Past Life: Shetland and International Rugby

From Shetland Life, April 1984, No.42

by Martin Emslie

The Scottish rugby team’s recent success can hardly have escaped the notice of most people whether they might be rugby fans or not. This season’s record of having drawn the match with New Zealand and then successively beating Wales, England, and Ireland (thus winning the Triple Crown) and then adding the Grand Slam by defeating France on 17th March, will probably go down as Scotland’s best ever season. Only in the 1924-25 season has Scotland achieved anything like this success previously.

These results must have delighted Scottish rugby fans world wide and one person who must be particularly pleased is Adam Robson, the present President of the Scottish Rugby Union. Many people will know that Adam Robson’s mother came from Yell and that his liking for the islands has resulted in his becoming a sought after painter of Shetland land and sea scapes and a much enjoyed author of the book, Saga of a Ship, his celebration of the Earls of Zetland and their service to the northern isles along with their further adventures overseas.

My own first recollection of Adam Robson however is of a distinctive, bald-headed Scottish wing forward chasing about the Murrayfield rugby pitch in a very effective manner and yet, as a young teenager I couldn’t resolve the fact that a man who was old enough to be bald could also be young enough to play international rugby! He played 22 times for Scotland gaining his first cap against France in 1954. Scotland lost that day, for the 12th time in succession, and were to lose a further five times before beating Wales in 1955 and ending the worst run of defeats of any international side. Adam Robson won his third cap in that match and continued to be selected throughout the late 1950s winning his last cap in 1960.

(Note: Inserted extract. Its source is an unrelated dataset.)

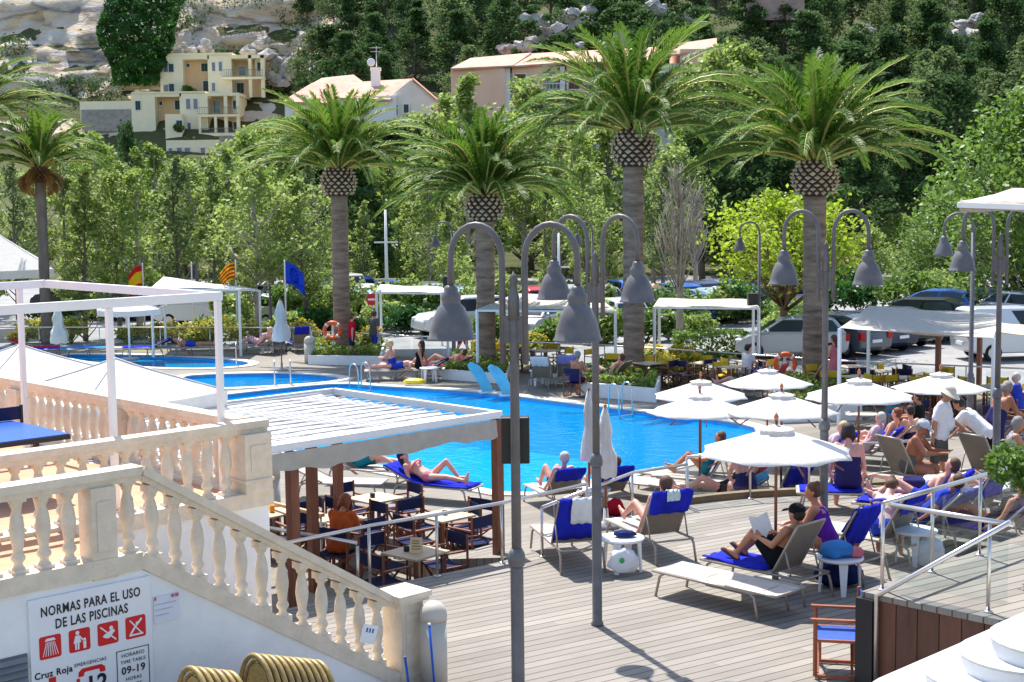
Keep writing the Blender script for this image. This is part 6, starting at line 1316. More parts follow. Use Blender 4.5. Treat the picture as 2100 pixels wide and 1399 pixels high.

For another Shetland connection it is necessary to go back to 1871 and to Raeburn Place in Edinburgh where Scotland played England in the first ever international rugby match and a glance through the Scottish team list shows one name that is well known to Shetland – Clunies-Ross of Cocos-Keeling Islands fame. Having been educated at Madras College for seven years and then St Andrews and Edinburgh Universities, Alfred Clunies-Ross was to play for Scotland only this once. He was described as being half-Scottish, half-Malaysian and certainly the photograph of the Scottish team shows him as being distinctly Malyasian in his features. Nevertheless, he like Adam Robson could trace Shetland ancestry and I wonder if they are the only two players with Shetland connections who have represented their country at rugby. It would be interesting to know if there are more and perhaps the subject could be widened to include all sports!